For several years, you worked for SNCC with activists like James Foreman, Ruby Doris Smith-Robinson, and Julian Bond in Alabama, Georgia, and Mississippi. In 1968, between the assassinations of Martin Luther King and Robert Kennedy, you and some SNCC colleagues founded Drum & Spear Bookstore in Washington, D.C., then the largest bookstore devoted to books relevant to African Americans. Located in an area that had just witnessed devastating riots, it became a cultural center and meeting place for artists and activists.

In 1970, you began working with Blackside Productions, one of the largest minority-owned film companies of its time, founded by filmmaker Henry Hampton, and served in the 1980s as series associate producer and education director for the acclaimed 14-hour series Eyes on the Prize, a documentary of the civil rights movement. Beginning in 1982, you were the director of information for the United Church of Christ Commission for Racial Justice, participating in its protests against police brutality in New York City and its bus caravans to Alabama to protest the Reagan administration's intimidation of elderly African-American voters. You co-produced Blackside's 1994 Emmy-and-Peabody Award-winning documentary Malcolm X: Make it Plain, for PBS's American Experience. 
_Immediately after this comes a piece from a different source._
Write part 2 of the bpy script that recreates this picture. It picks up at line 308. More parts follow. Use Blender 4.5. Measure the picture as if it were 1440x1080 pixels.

As a senior producer for Northern Light Productions, you have continued to produce African-American historical documentaries, including Scarred Justice: The Orangeburg Massacre, 1968 for PBS; Slave Catchers, Slave Resisters for the History Channel; and the videos for the National Park Service's Little Rock Nine Visitor Center in Arkansas.

Judy Richardson, you are one of this country's civil rights heroes, an educator, filmmaker, and author. With you, creativity and courage went hand in hand. Fighting for justice, often facing grave danger, you stood up against racism in all of its forms and demanded fair treatment for African Americans across this land. Though your time at Swarthmore was brief, you have said that your activism began here. You are a model for our students who combine academic rigor, artistic creativity, and social commitment, and we are proud to claim you as one of our own.      

Upon the recommendation of the faculty and by the power vested in me by the Board of Managers of Swarthmore College and the Commonwealth of Pennsylvania, I have the honor to bestow upon you the degree of Doctor of Arts.